African Job Seekers Will Exceed Rest Of World Combined By 2035

May 7, 2015

By 2035, Africans joining the working-age population (ages 15 to 64) will exceed the number of job seekers from the rest of the world combined, according to a new International Monetary Fund report, CNN reports.

That means it’s increasingly likely that the person — or people — you compete with for a job will be African.

Sub-Saharan Africa will become the main source of new entries into the global labor force, according to the IMF’s Regional Economic Outlook.

Globally though, the labor force growth as a whole is expected to slow down. The 1.7-percent annual growth of the 1990s will slow to less than 1 percent a year in the 2020s. Still, the numbers are huge. Mind boggling.

More than 10 million people join the African labor market each year compared to the U.S., where the job market is expected to increase 10 million in 10 years, CNN reports. The U.K.’s working population, by comparison, is expected to grow by 4.8 million in 25 years starting in 2012. By 2035 in Sub-Saharan Africa, an additional 100 million people will reach working age.

Because of these numbers, the International Labor Organization is focusing on Africa.

“African countries need a more efficient, job-intensive growth pattern,” said Aeneas Chapinga Chuma, regional director for Africa at the International Labor Organization, CNN reports. “We cannot measure our success by growth alone. Employment creation must be a recognized target of macroeconomic policies.”

African economies are generating more income, but that income has to be shared among more people, writes Brookings Fellow Laurence Chandy. “Since the region’s income is growing faster than its population, average incomes are rising and the share of Africans living in extreme poverty is falling — from 60 percent in 1996 to 47 percent in 2011.”

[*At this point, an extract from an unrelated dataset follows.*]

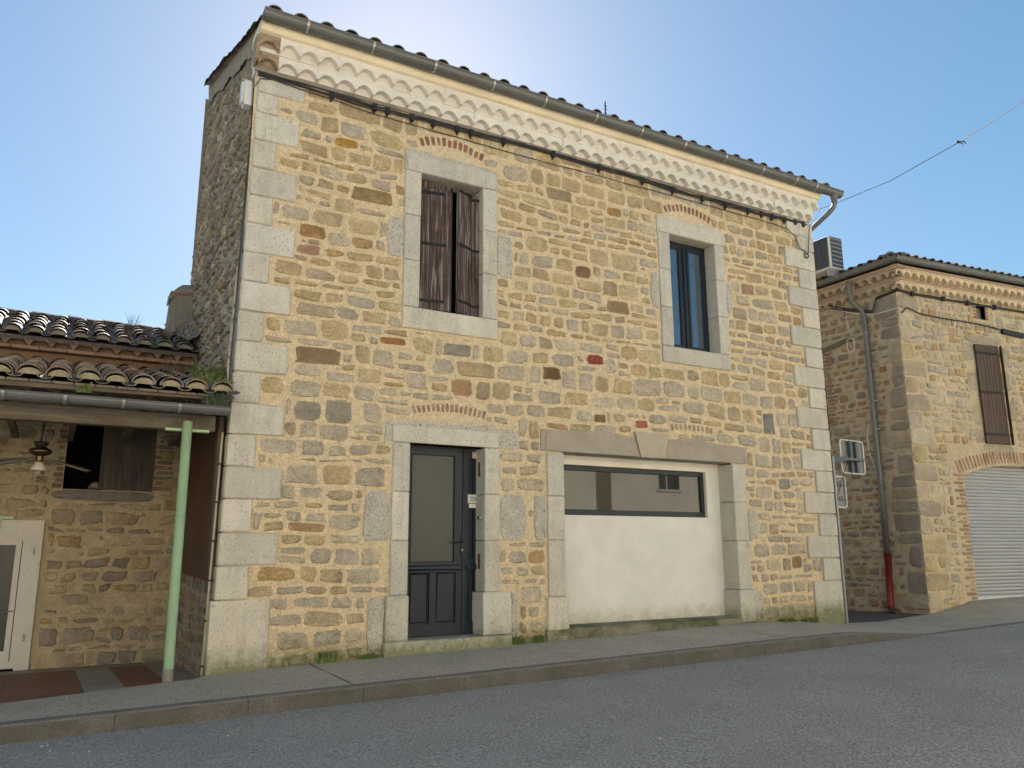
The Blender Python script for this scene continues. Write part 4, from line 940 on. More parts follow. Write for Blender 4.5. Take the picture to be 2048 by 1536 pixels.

African agriculture has the potential to provide a lot more jobs, according to Amadou Sy, Senior Fellow at the Africa Growth Initiative at the Brookings Institute. “By developing productivity in agriculture, other sectors can develop in tandem through the value chain,” he said, according to CNN.

The informal sector provides 90 percent of the 400 million jobs in low-income sub-Saharan African countries, according to the IMF. These jobs do not provide stability and constitute “vulnerable employment.”

There’s concern that the widening gap in the supply and demand for jobs contributes to social instability. Research shows that 40 percent of those who join rebel movements are motivated by a lack of jobs, CNN reports.

Many young people recruited by groups with radical political goals are unemployed, said Andrews Atta-Asamoah, senior researcher for the Institute of Security Studies in South Africa, CNN reports. “Even though ideology plays a significant role, it is also striking to note that many of such young people recruited by groups with radical political goals are unemployed.”